Teacher provides hope in the dark


PETALING JAYA: It is the middle of the night and no one is expecting a respected school principal to be roaming the streets of a rough neighbourhood.

However, Zulkernai Fauzi is a man on a mission. He wants to convince needy parents to send their children to his school – Sekolah Bimbingan Jalinan Kasih.

The school, located in Chow Kit, was specially set up by the Education Ministry in 2013 to provide free education for street children, including stateless children, who do not have identification documents.

“About half of the 152 students here are those without identification documents.

“They can’t go to normal schools, so we provide them with access to a formal education but one of their parents must be a Malaysian citizen, ” Zulkernai said.

The other students in the school, he added, are at-risk children from broken families, welfare homes or living in a poor social environment.

When the 53-year-old became its principal in 2013, he was burdened with the thought of the many children who were not schooling.

“When I first came here, there were only about 43 students but when I surveyed the area in Chow Kit, I believed there were many more, queuing for food at night, not being educated, ” he said.

Zulkernai then decided to take it upon himself to do something.

Dressed in a simple T-shirt, jeans and slippers, he would go out to the streets, recruiting his students late at night.

“I would go searching from 10pm to about 2am or 3am.

“The challenge is to find the children and to convince their parents to send them to school.

“Some of them don’t believe me at first. They thought ‘why would there be a teacher going out at night to look for students?’

“Many of them don’t see the importance of education. The most important thing is survival. I may not be able to help the parents, but I want to help the children.

Reaching out: Zulkernai goes out to the streets late at night to convince needy parents to send their children to school.Reaching out: Zulkernai goes out to the streets late at night to convince needy parents to send their children to school.

“I don’t want them to continue living in such conditions, ” he said.

The living conditions of some students were appalling, as he related how he found some living under the bridges by the river and in rusty shipping containers that had no ventilation or electricity.
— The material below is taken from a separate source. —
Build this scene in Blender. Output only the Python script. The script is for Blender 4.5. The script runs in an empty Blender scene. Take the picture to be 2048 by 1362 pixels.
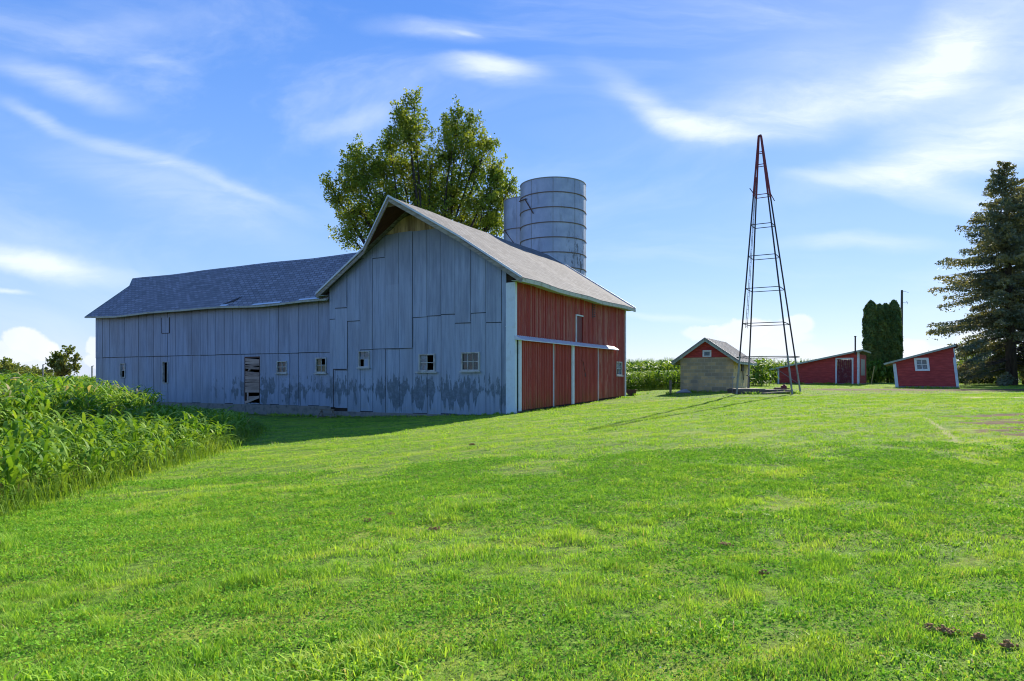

For Zulkernai, the school must be a fun learning place where the students, aged four to 19, know for certain that they are cared for and have guidance.

Besides ensuring they know the basics of reading, writing and arithmetic, he said the students are also taught skills such as cooking and sewing.

They are also taught music and arts.

The students, he added, are also never short of activities such as games, sports and educational talks.

However, Zulkernai has a grander vision than just teaching at-risk children.

He aims to totally transform the Chow Kit community.

“I no longer want this area to be a rough neighbourhood. The country is advancing and so is society. I don’t want the children and the community here to be left out from modernisation and development.

“What has to be the game changer? Education. I want the children to know right from wrong, how to be a good citizen, to have strong integrity, to compete with the outside world, ” he said.

For his efforts, Zulkernai is recognised as one of the 10 winners of Star Golden Hearts Award 2019, an annual award that celebrates everyday Malaysian unsung heroes.